Елена Скульская: мы знаем даже то, чего совсем не знаем

Елена Скульская
Copy
Обращаем ваше внимание, что статье более пяти лет и она находится в нашем архиве. Мы не несем ответственности за содержание архивов, таким образом, может оказаться необходимым ознакомиться и с более новыми источниками.
Елена Скульская, 
писательница
Елена Скульская, писательница Фото: Pm

Полноценный человек не может жить постоянно в ощущении черно-белого состояния. Ему необходимы полутона, сомнения, перепады. Интересны именно те люди, которые пишут на линованной бумаге поперек, которые умеют слушать другую музыку и другие стихи, считает писатель Елена Скульская.

На только что прошедшем музыкальном фестивале Jazzkaar-2013 поэты выступали вмес­те с хорами и ансамблями; меня пригласил смешанный хор Noorus; после концерта ко мне подошел молодой человек и стал благодарить; я и сама выделила его в довольно густой толпе слушателей по внимательному и напряженно-сосредоточенному взгляду.

Я отношусь к тем, кто во время выступления всегда старается найти в зале одного человека, расположенного к отклику, и ему адресует свои сочинения.

Я спросила, настолько ли он хорошо знает русский язык, чтобы на слух воспринимать стихи? Оказалось, что русским языком он владеет слабо, понял далеко не все, но пришел на мое выступление, чтобы почувствовать себя в этот весенний музыкальный радостный день… космополитом. То есть звучание русских стихов на условной эстраде во дворике на улице Уус дало ему это ожидаемое ощущение.

А зачем, собственно, молодому человеку у себя дома, на своей исторической родине, тосковать по космополитизму? Разумеется, у меня нет однозначного ответа на этот сложнейший вопрос, но полагаю, что полноценный человек не может жить постоянно в ощущении графики — черно-белого состояния. Ему необходимы полутона, сомнения, перепады. Всякое национальное чувство нуждается в поправке, нуждается в коррекции чувст­вом приобщения к миру.

Перед выступлением я с некоторой тревогой уточняла у молодых организаторов фестиваля: «А не странно ли все-таки прозвучат мои русские стихи?». «Как ты не понимаешь, — отвечали мне запальчиво молодые музыканты, — в этом весь прикол — зазвучит совсем другая музыка, музыка русской речи, будет здорово!»

В каком бы обществе человек ни писал стихи, ему необходимо, прежде всего, вырастить в себе внутреннюю свободу, на которую внешняя общественная среда — демократия или тоталитаризм — никак не сможет влиять.

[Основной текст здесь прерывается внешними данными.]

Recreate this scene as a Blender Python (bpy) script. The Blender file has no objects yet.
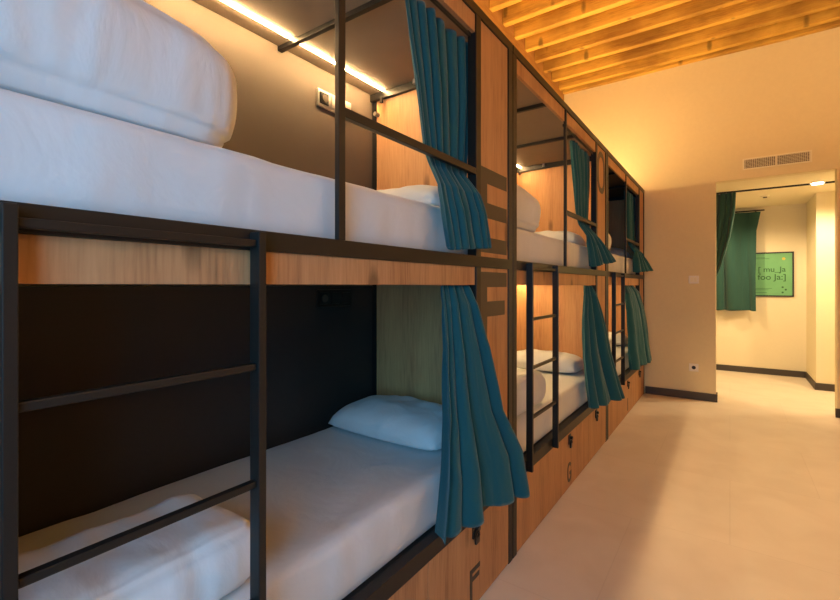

В детстве и отрочестве эта защита своей неприкосновенной творческой свободы может быть не только агрессивной, но и бессмысленно, смехотворно бунтарской.

Я прекрасно помню, как, учась в пятом классе, я угрюмо не разделяла всеобщий восторг по поводу полета в космос Гагарина. Я откуда-то знала, что всеобщее ликование даже по самому достойному поводу должно быть чуждо мне, оно косвенно посягает на мою внутреннюю свободу. Учительница на уроке велела всем написать стихи о полете Гагарина, я отказалась.

«Видишь, — сказала учительница, — ты не написала, хотя умеешь писать стихи, а вот Петя не умеет, а написал, и теперь он пойдет выступать на радио, а ты останешься ни с чем».

Вот к чему я веду этот разговор: сейчас в Русском театре молодой, двадцатипятилетний, режиссер Иван Стрелкин поставил спектакль по пьесе Розова «В доб­рый час!». И там юные бунтовщики именно так — угрюмо равнодушно реагируют на полет Гагарина в космос.

Иван Стрелкин во время всего постановочного периода декларировал свое равнодушие к реальным шестидесятым годам минувшего века, которые отражены в пьесе. Он говорил, что ни сам, ни его родители это время не застали, не знают его, и это время для него — чисто условное театральное пространство.

После премьеры во время обсуждения спектакля пожилые люди, трепетно вспоминая свое преданное делу коммунизма пионерско-комсомольское прошлое, упрекали режиссера в отсутствии историз­ма, мол, тогда все ликовали, все торжествовали по поводу космического прорыва.

Но что бы ни декларировал молодой режиссер, а откуда-то он знал, что ликовали не все, что внутренний протест против коллективной жизни мог выражаться и в таких детских формах неприятия.

Мне всю жизнь нравились люди, которые пишут на линованной бумаге поперек. Мне чрезвычайно интересно общаться со студийцами театра, которые совершенно свободны в своих ассоциациях.

Вот мы разбираем с ними «Ревизора» Гоголя. Как все помнят, в самом начале городничий рассказывает о тревожном сне, в котором явились ему две большие черные крысы.

Один из студентов, не читавший «Ревизора», но увлеченный началом интриги, моментально комментирует: «Тут все очень просто. Городничего во сне осеняет: у него в мэрии поселились две крысы из враждебной партии. То есть шпионы, которых надо разоблачить».

Конечно, первая реакция на такое сообщение — усмешливая. Но если вдуматься, то кто же он, как не крыса — этот самый ревизор, тайно, инкогнито приезжающий в город, чтобы разведать, разоблачить, разрушить прекрасно устоявшуюся жизнь?

Когда мир нуждается в переменах, люди начинают чрезвычайно быстро взрослеть. Инфантилизм застойного периода внезапно сменяется акселерацией.

Если вы смотрите по ПБК любимый мною с детства КВН, то заметили, что шутки студентов все чаще касаются сложнос­тей и недоразумений семейной жизни; к двадцати годам сегодня пройдено всё: романтическая влюбленность, разочарование, семейная жизнь, измены, расставание, одиночество, попытка его разделения хоть с кем-то, зрелость, самовлюбленность, самоирония.

Взрослые двадцатилетние люди, успевшие позаботиться о внутренней свободе, плевать хотели на цементирующие общество ценности вроде национальной идеи или полета в космос. Они думают, пишут стихи, читают их и слушают.